Summary of Amended Bill: International matchmaking organizations doing business in Washington State are required to notify foreign recruits that they may have access to background and personal information about the Washington State resident using the matchmaking services. This includes information about prior marriages; founded allegations of child abuse or neglect; and any existing no contact or antiharassment protection orders.

 

Amended Bill Compared to Substitute Bill: The striking amendment removes the content of SHB 1826 relating to trafficking in persons and replaces it with the content of SB 5532 relating to international matchmaking organizations. The striking amendment requires international matchmaking organizations to make personal information available to recruits using their services.

 

Appropriation: None.

 

Fiscal Note: Available.

 

Effective Date: Ninety days after adjournment of session in which bill is passed.

 

Testimony For: Trafficking is an international problem, with over four million individuals affected each year, 50,000 in the United States. Women and children are sold into slavery for cheap labor and sex.
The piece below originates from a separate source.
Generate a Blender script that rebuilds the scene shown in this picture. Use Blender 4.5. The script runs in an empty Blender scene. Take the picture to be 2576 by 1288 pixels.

Much of the movement involving these individuals takes place along the I-5 corridor.

 

Testimony Against: None.

 

Testified: (Original bill) Representative Velma Veloria, prime sponsor (pro); Senator Linda Smith (pro); Rani Hong, Shared Hope (pro); Lonnie Johns-Brown, Washington Coalition of Sexual Assault Programs (pro); Pamela Crone, NW Women's Law Center (pro); Emma Catague, Asian Pacific Island Women's Safety Center (pro).